Published in Computer & Video Games #85

Soldier Of Fortune

In the last few months, the legal wobblies over Graftgold have tended to cause more excitement than their games. In the battle between Hewson and Telecomsoft over the rights to programmers Andrew Braybrook and Steve Turner's work, no-one seems to have come out best. So far, Firebird have come up with Magnetron (very much a re-run of Quazatron) and Morpheus, a pretty but unplayable shoot-'em-up.

Maybe Soldier Of Fortune will be the turning point. Written by John Cumming, it's not what you'd expect from Graftgold at all. It's fantasy arcade adventure rather than a space extravaganza, and it certainly doesn't set any new standards in either originality or programming excellence.

You'll want to know the plot, although frankly it's the normal sword-and-sorcery tosh. Evil mage Krillys has unleashed a horde of demons on the world by damaging the Zodiac Power Source. Your task, as either Tartarus or Teron (or both in the two-player version) is to find the Source, return it to its rightful place and save a whole forest full of grateful pixies.

Soldier Of Fortune

Tartarus and Teron can walk, run, jump, climb and open doors, all under joystick control. In two player mode, the game "camera" attempts to follow whichever player pressed his fire button first, so it's in your interest to stick together. If the other player disappears off the screen, he will lose energy swiftly.

The Commodore version has very poor background graphics of trees, platforms, ladders and walkways. The monster sprites dance around smoothly while the screen scrolls around, but the design is so poor that you can't make out what most of them are supposed to be - bats, wolves, whatever. In fact, the whole production looks like a second-rate version of Ghosts And Goblins, with only the excellent theme music and spot effects feeling more up-to-date. In contrast, the Spectrum version looks completely different, with larger, more interesting sprite designs, nicely detailed status indicators and decorative screen borders. They're like two completely different games, and the Spectrum version is immensely superior.

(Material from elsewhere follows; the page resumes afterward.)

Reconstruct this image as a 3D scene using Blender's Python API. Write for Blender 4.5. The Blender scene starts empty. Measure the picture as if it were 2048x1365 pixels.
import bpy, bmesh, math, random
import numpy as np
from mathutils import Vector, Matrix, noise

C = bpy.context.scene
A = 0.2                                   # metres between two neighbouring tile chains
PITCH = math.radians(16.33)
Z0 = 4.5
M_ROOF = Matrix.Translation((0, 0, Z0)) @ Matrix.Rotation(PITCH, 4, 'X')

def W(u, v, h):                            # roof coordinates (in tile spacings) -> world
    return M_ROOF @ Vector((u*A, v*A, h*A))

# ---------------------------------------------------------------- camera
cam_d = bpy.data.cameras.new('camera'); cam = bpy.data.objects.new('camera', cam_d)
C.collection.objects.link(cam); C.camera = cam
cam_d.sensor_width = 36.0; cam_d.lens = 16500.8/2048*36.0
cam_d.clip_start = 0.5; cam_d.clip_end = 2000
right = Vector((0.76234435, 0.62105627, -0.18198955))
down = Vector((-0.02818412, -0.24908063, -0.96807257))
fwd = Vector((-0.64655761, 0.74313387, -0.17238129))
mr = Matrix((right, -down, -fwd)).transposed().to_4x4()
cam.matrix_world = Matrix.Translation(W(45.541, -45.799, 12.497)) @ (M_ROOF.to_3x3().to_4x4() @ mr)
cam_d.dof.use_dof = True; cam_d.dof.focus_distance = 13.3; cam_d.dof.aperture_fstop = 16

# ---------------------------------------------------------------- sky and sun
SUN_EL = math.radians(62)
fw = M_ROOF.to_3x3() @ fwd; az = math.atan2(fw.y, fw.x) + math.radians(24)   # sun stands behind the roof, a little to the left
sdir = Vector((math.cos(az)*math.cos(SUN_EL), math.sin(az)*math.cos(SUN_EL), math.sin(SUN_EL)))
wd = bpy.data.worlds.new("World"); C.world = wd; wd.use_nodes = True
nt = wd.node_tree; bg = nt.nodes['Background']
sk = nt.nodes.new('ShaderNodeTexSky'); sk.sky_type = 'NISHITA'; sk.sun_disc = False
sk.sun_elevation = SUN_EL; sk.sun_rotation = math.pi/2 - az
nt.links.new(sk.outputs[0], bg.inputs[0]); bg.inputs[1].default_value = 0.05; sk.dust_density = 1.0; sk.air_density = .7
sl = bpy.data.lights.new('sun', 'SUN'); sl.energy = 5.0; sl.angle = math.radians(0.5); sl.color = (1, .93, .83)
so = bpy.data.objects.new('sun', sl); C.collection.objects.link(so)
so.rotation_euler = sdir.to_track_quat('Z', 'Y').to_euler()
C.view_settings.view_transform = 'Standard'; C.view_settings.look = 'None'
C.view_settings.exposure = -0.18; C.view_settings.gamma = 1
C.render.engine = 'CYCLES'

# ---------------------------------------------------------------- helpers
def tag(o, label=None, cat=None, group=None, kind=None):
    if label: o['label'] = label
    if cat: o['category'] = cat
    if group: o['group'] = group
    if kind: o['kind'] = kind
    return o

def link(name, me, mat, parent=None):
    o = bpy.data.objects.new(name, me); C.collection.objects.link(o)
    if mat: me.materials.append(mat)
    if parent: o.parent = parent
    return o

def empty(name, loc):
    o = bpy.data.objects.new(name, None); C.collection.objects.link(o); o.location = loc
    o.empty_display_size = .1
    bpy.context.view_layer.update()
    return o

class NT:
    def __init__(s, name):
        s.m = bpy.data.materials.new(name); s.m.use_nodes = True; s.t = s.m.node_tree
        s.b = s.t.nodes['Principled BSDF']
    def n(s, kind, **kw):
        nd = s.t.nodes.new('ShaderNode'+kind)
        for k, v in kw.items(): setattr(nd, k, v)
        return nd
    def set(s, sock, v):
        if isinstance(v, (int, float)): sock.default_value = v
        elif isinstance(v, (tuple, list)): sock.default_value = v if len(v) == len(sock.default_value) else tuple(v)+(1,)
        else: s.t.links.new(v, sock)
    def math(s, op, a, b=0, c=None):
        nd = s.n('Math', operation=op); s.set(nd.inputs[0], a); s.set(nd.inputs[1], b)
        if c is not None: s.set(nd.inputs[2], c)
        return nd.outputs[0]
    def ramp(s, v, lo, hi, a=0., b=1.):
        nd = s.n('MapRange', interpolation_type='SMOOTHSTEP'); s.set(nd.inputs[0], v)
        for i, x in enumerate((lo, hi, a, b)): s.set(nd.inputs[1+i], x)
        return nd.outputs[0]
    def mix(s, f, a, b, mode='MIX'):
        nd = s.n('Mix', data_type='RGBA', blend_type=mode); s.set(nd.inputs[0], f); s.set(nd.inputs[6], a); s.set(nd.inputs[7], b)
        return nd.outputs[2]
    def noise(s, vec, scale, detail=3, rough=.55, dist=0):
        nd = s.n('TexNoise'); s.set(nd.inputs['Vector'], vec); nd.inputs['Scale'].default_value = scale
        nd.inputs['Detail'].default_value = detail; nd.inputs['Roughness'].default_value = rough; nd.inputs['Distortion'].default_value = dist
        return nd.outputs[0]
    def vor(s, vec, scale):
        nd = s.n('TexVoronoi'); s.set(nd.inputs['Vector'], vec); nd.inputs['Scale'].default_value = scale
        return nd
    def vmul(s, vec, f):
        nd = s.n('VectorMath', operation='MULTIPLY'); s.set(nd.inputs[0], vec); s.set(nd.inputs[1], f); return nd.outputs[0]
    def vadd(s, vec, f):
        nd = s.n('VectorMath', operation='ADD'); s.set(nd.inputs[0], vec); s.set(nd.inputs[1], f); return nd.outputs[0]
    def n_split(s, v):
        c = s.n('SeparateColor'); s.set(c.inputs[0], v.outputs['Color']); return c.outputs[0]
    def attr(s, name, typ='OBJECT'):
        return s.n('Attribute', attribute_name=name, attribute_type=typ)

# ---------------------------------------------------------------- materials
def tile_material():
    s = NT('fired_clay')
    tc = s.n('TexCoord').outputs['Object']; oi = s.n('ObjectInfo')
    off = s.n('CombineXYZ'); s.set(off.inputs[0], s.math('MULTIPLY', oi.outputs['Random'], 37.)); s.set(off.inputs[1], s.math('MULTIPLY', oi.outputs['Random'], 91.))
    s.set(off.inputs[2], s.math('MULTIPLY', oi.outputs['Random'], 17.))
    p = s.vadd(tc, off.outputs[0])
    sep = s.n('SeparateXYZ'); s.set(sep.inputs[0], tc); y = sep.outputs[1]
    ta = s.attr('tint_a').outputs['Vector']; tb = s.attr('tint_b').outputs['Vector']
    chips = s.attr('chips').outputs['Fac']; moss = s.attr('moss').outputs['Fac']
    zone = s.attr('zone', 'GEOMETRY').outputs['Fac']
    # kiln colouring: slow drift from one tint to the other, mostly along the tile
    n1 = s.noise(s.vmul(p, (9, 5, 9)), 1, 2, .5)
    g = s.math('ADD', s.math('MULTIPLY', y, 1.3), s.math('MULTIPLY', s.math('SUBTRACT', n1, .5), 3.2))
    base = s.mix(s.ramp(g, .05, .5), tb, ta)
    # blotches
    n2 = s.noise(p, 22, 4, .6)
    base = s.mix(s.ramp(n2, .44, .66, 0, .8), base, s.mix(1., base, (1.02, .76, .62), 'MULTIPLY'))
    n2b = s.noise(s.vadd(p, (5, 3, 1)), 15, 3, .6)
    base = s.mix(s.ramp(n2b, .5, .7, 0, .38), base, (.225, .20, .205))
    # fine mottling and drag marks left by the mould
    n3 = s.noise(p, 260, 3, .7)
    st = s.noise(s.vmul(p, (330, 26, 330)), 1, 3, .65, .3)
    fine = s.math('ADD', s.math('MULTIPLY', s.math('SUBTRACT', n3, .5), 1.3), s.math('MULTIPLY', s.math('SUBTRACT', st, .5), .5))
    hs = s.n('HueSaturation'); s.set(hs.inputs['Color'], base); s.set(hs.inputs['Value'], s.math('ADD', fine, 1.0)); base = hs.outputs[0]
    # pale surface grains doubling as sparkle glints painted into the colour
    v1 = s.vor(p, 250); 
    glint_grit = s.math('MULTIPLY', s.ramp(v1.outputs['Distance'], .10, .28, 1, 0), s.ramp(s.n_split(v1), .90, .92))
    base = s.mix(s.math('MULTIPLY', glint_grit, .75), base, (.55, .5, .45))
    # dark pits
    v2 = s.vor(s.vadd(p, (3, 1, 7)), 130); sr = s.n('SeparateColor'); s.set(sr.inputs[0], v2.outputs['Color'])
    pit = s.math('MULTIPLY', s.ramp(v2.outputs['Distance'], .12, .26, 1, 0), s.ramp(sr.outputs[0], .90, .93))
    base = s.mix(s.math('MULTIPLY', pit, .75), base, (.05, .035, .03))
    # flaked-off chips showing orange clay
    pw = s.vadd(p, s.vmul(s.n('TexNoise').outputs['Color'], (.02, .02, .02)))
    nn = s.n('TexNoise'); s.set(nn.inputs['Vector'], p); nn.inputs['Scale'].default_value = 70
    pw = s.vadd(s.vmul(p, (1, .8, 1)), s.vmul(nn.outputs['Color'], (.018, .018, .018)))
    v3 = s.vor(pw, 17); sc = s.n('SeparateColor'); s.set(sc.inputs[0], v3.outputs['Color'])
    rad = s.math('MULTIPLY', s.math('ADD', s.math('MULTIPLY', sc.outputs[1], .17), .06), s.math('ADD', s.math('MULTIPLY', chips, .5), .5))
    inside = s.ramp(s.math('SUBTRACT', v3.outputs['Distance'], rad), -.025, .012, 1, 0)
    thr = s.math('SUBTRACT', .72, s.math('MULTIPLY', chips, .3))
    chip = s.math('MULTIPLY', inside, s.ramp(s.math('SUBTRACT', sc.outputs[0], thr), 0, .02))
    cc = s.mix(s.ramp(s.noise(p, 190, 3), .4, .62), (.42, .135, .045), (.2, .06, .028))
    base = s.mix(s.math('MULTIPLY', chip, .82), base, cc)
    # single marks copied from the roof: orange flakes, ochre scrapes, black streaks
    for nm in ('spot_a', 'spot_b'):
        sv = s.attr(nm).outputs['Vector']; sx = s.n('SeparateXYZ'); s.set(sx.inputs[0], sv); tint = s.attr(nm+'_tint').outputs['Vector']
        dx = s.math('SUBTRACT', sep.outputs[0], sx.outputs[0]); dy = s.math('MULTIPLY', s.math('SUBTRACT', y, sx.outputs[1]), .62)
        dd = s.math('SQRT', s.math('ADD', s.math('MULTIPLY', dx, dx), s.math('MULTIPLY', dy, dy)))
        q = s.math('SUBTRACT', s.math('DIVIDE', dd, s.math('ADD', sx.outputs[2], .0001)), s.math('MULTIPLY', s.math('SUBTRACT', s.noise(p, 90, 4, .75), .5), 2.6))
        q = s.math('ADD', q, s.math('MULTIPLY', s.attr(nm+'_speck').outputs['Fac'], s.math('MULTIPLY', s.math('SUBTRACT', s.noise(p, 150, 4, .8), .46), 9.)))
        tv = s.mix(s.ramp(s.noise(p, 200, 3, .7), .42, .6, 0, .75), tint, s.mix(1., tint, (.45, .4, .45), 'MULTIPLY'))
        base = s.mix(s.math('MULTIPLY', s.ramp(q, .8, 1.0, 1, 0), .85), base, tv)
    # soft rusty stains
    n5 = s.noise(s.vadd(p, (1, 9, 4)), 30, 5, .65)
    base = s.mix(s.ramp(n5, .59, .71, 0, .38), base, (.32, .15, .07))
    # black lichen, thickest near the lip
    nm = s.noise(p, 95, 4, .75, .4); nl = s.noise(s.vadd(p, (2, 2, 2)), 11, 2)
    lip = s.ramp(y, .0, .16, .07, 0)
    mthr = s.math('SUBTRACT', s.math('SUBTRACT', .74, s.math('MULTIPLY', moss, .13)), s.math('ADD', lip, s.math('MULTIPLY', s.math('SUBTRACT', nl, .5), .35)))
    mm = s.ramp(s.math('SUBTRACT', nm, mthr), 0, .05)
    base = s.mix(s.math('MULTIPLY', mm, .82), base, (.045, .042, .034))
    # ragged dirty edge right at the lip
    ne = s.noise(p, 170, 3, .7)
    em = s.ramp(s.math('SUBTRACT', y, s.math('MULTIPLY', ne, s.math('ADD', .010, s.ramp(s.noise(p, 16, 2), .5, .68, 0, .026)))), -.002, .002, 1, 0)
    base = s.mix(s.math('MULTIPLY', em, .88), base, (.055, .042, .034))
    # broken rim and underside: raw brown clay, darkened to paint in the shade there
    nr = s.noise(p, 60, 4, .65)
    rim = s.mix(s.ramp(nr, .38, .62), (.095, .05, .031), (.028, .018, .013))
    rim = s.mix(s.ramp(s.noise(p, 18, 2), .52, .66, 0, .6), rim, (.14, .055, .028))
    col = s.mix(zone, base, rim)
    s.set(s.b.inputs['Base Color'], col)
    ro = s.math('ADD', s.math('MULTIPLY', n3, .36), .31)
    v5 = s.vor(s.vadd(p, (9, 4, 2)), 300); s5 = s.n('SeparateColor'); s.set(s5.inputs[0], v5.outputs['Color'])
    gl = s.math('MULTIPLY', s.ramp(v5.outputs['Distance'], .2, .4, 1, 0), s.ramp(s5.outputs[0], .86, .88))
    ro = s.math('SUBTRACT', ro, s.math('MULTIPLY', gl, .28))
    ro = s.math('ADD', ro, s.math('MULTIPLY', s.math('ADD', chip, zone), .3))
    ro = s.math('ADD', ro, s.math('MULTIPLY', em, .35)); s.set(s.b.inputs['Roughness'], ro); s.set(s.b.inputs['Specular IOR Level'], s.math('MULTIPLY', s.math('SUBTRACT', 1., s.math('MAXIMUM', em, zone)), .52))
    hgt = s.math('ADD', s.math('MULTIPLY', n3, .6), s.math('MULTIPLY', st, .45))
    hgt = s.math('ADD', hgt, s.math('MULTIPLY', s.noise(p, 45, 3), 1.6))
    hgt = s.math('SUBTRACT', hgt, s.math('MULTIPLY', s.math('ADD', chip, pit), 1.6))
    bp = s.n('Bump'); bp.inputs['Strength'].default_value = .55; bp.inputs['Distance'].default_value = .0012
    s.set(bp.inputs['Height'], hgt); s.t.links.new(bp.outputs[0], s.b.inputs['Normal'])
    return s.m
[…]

What they have in common is the basic plot. In order to complete your quest you have to collect magical tokens, find your way through mystic transporters, and obtain new weapons to protect you against ever more ferocious enemies. In the Commodore version, you can enter shops in villages, and, if you have found golden tokens, trade with the villagers for extra weapons, shields, keys and scrolls. The trading sequence is graphically uninteresting and doesn't add much to the game, so it's no loss that the Spectrum version doesn't have one; here, it's just a matter of finding tokens hidden on the bodies of dead adventurers, and collecting enough to earn you the protection of a guardian spirit as you fight against the final monster on each level.

The Commodore 64 version, then, is a dead standard, pretty boring pot boiler which does little to add to Graftgold's reputation. The Spectrum version, in contrast, is interesting and imaginative, featuring touches like flying platforms, giant monsters and imaginatively designed sprites which make it more than your run-of-the-mill pixie shoot-'em-up.